John Berger

Artist

68 Quotes

Hope is not a form of guarantee; it's a form of energy, and very frequently that energy is strongest in circumstances that are very dark.

Until 1954, I'd only ever thought of being a painter, but I earned my money when and where I could. You could say I drifted into writing.

Degas was obsessed by the art of classical ballet, because to him it said something about the human condition. He was not a balletomane looking for an alternative world to escape into. Dance offered him a display in which he could find, after much searching, certain human secrets.

Hope is a contraband passed from hand to hand and story to story.

A line, an area of tone, is not really important because it records what you have seen, but because of what it will lead you on to see. Following up its logic in order to check its accuracy, you find confirmation or denial in the object itself or in your memory of it.

I actually think of myself as quite a shy person, although I know I give the impression of someone much more confident. I think what I do have is a capacity to listen to the other, even if the other is an opponent. That leads, in all senses of the word, to an engagement.

Painting is something that you need to do, if not every day, then certainly most days. It is almost like being a pianist: if you stop, you lose something.

I wanted to write about looking at the world, so it's more about helping people, or persuading people, to see what is around us; both the marvellous and the terrible.

I think I'm very permeable. I can very easily, without even choosing to do it, enter the life of another. Or, to put it in a more modest and accurate way, for that life to enter mine.

The human quality Degas most admired was endurance.

When I was about seven, one or two people encouraged me, and art became an enormous and important refuge. By adolescence, I was absolutely passionate about it and felt those paintings and those painters, whether they lived a few hundred years ago or were still alive, were somehow my companions.

A drawing is essentially a private work, related only to the artist's own needs; a 'finished' statue or canvas is essentially a public, presented work - related far more directly to the demands of communication.

When we read a story, we inhabit it. The covers of the book are like a roof and four walls. What is to happen next will take place within the four walls of the story. And this is possible because the story's voice makes everything its own.

Unlike any other visual image, a photograph is not a rendering, an imitation or an interpretation of its subject, but actually a trace of it. No painting or drawing, however naturalist, belongs to its subject in the way that a photograph does.

Nakedness reveals itself. Nudity is placed on display. The nude is condemned to never being naked. Nudity is a form of dress.

Nothing in the nature around us is evil. This needs to be repeated since one of the human ways of talking oneself into inhuman acts is to cite the supposed cruelty of nature.

Traditional Chinese art looked at the Earth from a Confucian mountain top; Japanese art looked closely around screens; Italian Renaissance art surveyed conquered nature through the window or door-frame of a palace. For the Cro-Magnons, space is a metaphysical arena of continually intermittent appearances and disappearances.
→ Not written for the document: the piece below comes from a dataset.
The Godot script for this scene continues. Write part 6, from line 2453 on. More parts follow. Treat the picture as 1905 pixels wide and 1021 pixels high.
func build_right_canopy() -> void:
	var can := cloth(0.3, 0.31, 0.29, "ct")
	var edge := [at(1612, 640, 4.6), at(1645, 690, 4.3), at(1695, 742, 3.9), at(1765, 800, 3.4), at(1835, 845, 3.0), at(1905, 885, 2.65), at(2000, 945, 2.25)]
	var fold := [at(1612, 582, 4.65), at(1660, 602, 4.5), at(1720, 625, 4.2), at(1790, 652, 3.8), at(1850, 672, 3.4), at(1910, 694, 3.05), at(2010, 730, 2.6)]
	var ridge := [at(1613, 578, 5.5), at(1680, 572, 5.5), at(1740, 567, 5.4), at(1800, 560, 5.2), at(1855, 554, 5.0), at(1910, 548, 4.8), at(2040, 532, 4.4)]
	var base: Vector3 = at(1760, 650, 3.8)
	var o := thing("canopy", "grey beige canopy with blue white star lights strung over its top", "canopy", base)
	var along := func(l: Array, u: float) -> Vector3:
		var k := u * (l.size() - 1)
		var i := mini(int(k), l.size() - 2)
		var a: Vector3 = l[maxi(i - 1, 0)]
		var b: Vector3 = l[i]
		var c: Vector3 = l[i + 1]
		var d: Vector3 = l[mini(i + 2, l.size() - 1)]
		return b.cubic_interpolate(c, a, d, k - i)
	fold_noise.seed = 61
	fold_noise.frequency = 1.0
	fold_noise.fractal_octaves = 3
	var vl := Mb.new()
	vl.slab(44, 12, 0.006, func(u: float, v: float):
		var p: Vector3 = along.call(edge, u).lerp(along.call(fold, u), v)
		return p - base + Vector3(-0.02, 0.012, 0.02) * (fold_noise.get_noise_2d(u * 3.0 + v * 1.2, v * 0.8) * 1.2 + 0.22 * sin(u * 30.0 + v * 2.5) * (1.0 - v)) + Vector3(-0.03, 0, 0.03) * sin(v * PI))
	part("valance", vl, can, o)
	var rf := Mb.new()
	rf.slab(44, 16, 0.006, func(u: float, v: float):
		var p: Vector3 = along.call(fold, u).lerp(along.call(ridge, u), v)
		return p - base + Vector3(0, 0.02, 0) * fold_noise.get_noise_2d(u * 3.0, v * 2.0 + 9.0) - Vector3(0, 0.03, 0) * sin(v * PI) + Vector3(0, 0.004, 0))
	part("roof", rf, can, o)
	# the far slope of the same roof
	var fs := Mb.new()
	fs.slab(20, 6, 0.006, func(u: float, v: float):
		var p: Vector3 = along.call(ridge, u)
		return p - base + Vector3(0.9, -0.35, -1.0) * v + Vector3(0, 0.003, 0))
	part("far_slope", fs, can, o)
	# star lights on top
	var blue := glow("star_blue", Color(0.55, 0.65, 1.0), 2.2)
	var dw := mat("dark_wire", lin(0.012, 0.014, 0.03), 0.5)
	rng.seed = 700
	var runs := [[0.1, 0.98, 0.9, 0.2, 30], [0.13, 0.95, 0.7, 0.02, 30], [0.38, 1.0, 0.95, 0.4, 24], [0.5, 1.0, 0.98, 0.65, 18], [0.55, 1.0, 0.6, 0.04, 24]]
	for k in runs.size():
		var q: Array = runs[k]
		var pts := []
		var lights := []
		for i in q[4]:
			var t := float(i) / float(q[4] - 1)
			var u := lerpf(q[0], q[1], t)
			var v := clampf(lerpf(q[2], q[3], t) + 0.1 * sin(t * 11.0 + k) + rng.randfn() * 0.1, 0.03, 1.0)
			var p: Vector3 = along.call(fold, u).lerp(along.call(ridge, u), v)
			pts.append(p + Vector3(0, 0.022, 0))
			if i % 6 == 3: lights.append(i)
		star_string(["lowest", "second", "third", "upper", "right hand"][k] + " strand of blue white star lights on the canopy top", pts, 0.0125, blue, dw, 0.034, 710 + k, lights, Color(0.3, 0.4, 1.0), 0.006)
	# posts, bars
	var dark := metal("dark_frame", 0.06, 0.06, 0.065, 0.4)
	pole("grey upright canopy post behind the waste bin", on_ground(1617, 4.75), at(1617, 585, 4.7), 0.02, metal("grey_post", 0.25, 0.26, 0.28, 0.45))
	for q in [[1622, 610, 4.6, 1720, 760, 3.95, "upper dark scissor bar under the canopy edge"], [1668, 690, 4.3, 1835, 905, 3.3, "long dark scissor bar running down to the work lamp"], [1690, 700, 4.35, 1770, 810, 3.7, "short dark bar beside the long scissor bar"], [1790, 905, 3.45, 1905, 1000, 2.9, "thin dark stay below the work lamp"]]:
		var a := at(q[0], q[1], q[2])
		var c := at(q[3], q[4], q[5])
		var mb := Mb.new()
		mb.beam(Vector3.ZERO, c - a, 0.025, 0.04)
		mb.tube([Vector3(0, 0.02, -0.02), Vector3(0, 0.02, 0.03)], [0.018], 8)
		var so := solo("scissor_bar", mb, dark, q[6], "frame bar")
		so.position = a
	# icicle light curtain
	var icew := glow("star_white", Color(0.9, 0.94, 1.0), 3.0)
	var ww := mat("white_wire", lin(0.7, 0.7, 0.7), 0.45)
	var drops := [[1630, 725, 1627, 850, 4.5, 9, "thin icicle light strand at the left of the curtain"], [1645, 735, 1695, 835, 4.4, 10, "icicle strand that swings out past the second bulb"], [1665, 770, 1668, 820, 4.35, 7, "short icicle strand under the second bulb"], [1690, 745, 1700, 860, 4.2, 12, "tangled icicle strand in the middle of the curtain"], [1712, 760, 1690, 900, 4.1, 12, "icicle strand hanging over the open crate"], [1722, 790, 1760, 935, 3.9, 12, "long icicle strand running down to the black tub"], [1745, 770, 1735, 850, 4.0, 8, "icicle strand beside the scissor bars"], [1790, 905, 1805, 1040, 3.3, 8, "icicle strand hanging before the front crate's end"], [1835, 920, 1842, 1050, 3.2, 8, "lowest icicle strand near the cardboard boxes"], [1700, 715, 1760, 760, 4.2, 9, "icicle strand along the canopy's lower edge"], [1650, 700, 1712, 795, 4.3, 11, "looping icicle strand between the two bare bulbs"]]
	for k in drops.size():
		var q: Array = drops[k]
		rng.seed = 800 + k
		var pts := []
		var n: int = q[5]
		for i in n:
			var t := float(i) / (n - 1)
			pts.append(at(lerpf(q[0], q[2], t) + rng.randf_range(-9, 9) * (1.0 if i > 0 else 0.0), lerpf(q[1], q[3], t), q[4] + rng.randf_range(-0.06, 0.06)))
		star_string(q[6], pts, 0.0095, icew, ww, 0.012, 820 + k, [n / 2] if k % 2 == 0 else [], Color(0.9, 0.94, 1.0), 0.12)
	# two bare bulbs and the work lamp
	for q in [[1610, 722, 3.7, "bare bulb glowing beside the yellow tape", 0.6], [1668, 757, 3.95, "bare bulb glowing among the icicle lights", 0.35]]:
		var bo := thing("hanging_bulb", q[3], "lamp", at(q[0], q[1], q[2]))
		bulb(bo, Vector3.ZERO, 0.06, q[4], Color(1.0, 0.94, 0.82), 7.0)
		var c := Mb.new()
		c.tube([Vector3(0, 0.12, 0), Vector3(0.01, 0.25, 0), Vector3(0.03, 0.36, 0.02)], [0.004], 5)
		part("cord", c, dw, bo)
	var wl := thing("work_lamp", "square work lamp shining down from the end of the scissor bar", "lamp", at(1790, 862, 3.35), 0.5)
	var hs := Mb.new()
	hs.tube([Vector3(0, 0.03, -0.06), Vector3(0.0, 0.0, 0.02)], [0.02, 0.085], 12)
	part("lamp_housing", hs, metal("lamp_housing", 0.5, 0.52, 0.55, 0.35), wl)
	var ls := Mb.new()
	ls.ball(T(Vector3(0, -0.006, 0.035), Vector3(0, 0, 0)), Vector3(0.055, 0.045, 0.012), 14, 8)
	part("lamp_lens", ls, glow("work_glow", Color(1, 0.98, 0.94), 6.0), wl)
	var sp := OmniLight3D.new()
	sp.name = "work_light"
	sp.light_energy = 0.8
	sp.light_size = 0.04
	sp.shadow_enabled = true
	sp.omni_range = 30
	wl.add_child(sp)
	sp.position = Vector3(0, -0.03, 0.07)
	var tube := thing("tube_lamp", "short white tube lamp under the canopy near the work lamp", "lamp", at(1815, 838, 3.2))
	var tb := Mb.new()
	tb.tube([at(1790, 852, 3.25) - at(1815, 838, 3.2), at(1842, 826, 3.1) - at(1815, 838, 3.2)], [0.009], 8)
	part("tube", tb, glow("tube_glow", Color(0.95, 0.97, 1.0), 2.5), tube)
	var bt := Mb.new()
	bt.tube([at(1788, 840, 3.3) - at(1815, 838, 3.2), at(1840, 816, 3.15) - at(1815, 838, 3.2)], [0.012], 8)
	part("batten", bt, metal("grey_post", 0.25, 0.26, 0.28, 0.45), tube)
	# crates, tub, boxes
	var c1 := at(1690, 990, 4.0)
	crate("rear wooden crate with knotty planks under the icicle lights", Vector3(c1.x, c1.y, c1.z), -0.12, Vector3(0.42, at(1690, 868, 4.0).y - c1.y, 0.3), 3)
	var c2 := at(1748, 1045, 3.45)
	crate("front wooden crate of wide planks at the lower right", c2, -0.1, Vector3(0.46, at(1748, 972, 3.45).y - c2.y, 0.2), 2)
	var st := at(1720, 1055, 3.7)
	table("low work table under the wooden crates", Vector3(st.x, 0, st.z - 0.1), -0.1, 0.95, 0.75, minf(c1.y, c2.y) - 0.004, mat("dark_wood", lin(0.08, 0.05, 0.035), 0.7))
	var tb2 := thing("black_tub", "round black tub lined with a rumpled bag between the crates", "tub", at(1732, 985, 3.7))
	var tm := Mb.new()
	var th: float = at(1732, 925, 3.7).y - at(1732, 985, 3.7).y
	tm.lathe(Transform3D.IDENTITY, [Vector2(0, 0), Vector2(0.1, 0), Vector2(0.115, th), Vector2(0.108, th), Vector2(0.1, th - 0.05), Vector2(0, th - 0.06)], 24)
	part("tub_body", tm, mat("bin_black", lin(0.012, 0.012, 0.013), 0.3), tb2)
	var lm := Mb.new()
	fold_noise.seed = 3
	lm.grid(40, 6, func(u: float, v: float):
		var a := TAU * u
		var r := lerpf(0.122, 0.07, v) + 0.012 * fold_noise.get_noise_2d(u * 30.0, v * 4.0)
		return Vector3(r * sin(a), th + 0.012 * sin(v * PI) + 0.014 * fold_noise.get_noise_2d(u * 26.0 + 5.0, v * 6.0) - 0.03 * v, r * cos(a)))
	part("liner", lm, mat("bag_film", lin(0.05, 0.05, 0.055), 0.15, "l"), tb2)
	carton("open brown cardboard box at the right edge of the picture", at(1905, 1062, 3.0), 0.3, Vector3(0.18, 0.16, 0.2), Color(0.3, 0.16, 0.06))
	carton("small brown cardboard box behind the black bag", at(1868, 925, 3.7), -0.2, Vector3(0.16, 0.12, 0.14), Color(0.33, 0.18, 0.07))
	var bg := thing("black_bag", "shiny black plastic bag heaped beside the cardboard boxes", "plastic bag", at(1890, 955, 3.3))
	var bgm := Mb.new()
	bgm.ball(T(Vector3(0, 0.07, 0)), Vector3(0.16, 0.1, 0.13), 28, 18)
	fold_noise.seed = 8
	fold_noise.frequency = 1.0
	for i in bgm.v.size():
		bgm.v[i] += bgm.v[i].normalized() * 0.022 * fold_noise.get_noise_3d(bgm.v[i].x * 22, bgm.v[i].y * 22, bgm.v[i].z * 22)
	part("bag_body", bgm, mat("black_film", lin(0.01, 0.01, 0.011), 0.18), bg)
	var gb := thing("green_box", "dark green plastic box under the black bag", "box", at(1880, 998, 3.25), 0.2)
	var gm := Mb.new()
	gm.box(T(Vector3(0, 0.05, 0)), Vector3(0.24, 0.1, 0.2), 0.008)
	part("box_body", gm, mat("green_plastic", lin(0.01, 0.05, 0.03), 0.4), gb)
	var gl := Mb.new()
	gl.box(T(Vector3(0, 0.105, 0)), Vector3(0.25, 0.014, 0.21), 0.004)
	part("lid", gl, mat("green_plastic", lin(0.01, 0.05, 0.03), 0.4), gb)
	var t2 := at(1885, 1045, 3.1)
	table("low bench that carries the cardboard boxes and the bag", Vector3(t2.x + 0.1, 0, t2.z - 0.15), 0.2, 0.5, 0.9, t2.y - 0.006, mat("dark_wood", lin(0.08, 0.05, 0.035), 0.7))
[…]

The camera relieves us of the burden of memory. It surveys us like God, and it surveys for us. Yet no other god has been so cynical, for the camera records in order to forget.

Emigration, forced or chosen, across national frontiers or from village to metropolis, is the quintessential experience of our time.

Compassion has no place in the natural order of the world which operates on the basis of necessity. Compassion opposes this order and is therefore best thought of as being in some way supernatural.